Macho-Foodies may be sadists (raw garlic eaters) or masochists (chili eaters). Both foods are ticking time bombs. Throughout history, garlic chewers have been shunned for fear of the double whammy; as for chili, it is axiomatic that a good vindaloo burns twice.
But Macho-Foodism is really indivisible. The most lethally garlic-intensive rouille is incomplete without a mouth-searing shake of cayenne; a self-combusting bowl of chile con carne minus the garlic is merely pain without pleasure. Like other suffering heroes through the ages, the Macho-Foodie demonstrates his virility both by the agony he endures and by the potency of his presence.
I knew this, sort of, by the age of seven. Growing up a Puritan in a Portuguese fishing town on Cape Cod, I watched the other kids gobble up stinky stews that brought tears to their eyes. At home I was admonished over the clam chowder that garlic and “hot peppers” made you smell bad and nice people did not eat them.

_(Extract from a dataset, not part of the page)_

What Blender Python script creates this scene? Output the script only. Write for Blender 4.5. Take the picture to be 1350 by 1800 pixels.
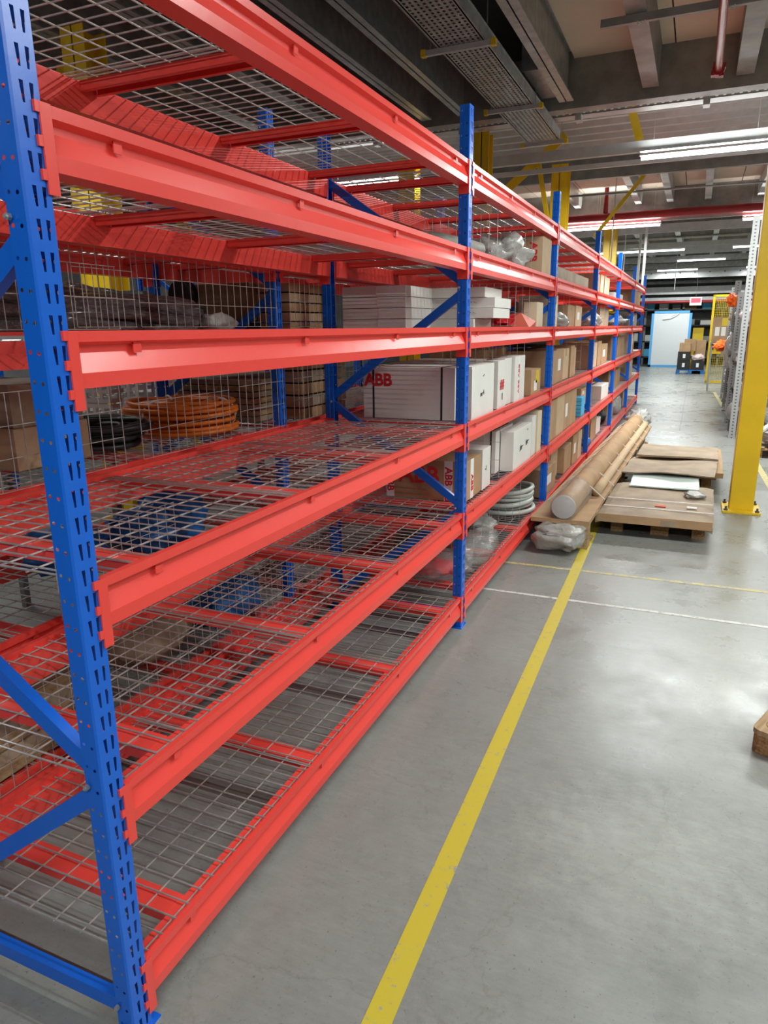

Years later, via Howard Mitcham's wonderful Provincetown Seafood Cookbook, I would discover at last the forbidden pleasures of vinha d'alhos and molho tomate.
The affaire de cuisine of garlic and chili has produced a whole family of macho cook books, of which the most flamboyant is Judith Choate's HOT! The Cookbook For Passionate Devotees Who Go Bonkers Over The Incendiary Pleasures of Food That Never Stops Whamming, Popping, or Zapping. Of sixty-five primary recipes, over forty include garlic, often raw and usually tossed in by the crushed tablespoonful. The graphics are as purple as the prose, but the recipes are for zealots and offer no short cuts, demanding primary ingredients and loving, tearful attention.
Recipes with garlic warn against frying it for long, lest it turn bitter. There are exceptions. Rick Bayless, food scholar, founder of the great Chicago Mexican restaurant Frontera Grill, and author of Authentic Mexican, gives a recipe for Pescado al Mojo de Ajo, fried fish with ten garlic cloves thinly sliced and toasted slowly in oil and butter until golden brown. This is closely related to the classic Basque method of preparing red sea-bream, as described by Elizabeth Lambert Ortiz in The food of Spain & Portugal.
AFTER a macho-feast, I often do penance with lettuce and cottage cheese. To get my fix, I smother it in a raw blender-sauce made of a fat clove of garlic, balsamic vinegar, anchovy essence, capers, olive oil, a tomato, and a vigourous application of Tabasco sauce. I lunch alone . . .
The eater of cooked garlic is not a Macho-Foodie; the odoriferous, health-giving allicin has been driven off. In Provence, Ford Maddox Ford tells of a glamourous model who was “one of the best cooks in London”. She loved garlic, “as must all good cooks”, but the intimacy of her work forbade it. She grew desperate. In an act of bravado, she made and consumed an entire Poulet Bearnais, in which a chicken is immolated on a kilo of “the sacred herb”. Her breath remained sweet; only her greengrocer knew her guilty secret.
Today she could come out of the larder. Gilroy, California, “Garlic Capital of the World”, has an annual Garlic Festival where they gobble it up by the shovel-full. They would take right kindly to my recipe for Sorbet Diabolique. Serve it up as a tourment goule between the guacamole and the chiles rellenos, and get out of town fast.
1 ample garlic bulb, separated and peeled
1 tsp (more or less) Tabasco sauce
1 litre tomato juice
1/2 tsp sugar
1/4 teaspoon salt
1 dash of Worcestershire sauce
1 splash of vodka or gin
Liquidise. If your blender is small, reserve some of the tomato juice and stir in separately. Freeze in an ice cream maker and store in a lead-shielded container. Welcome to the club.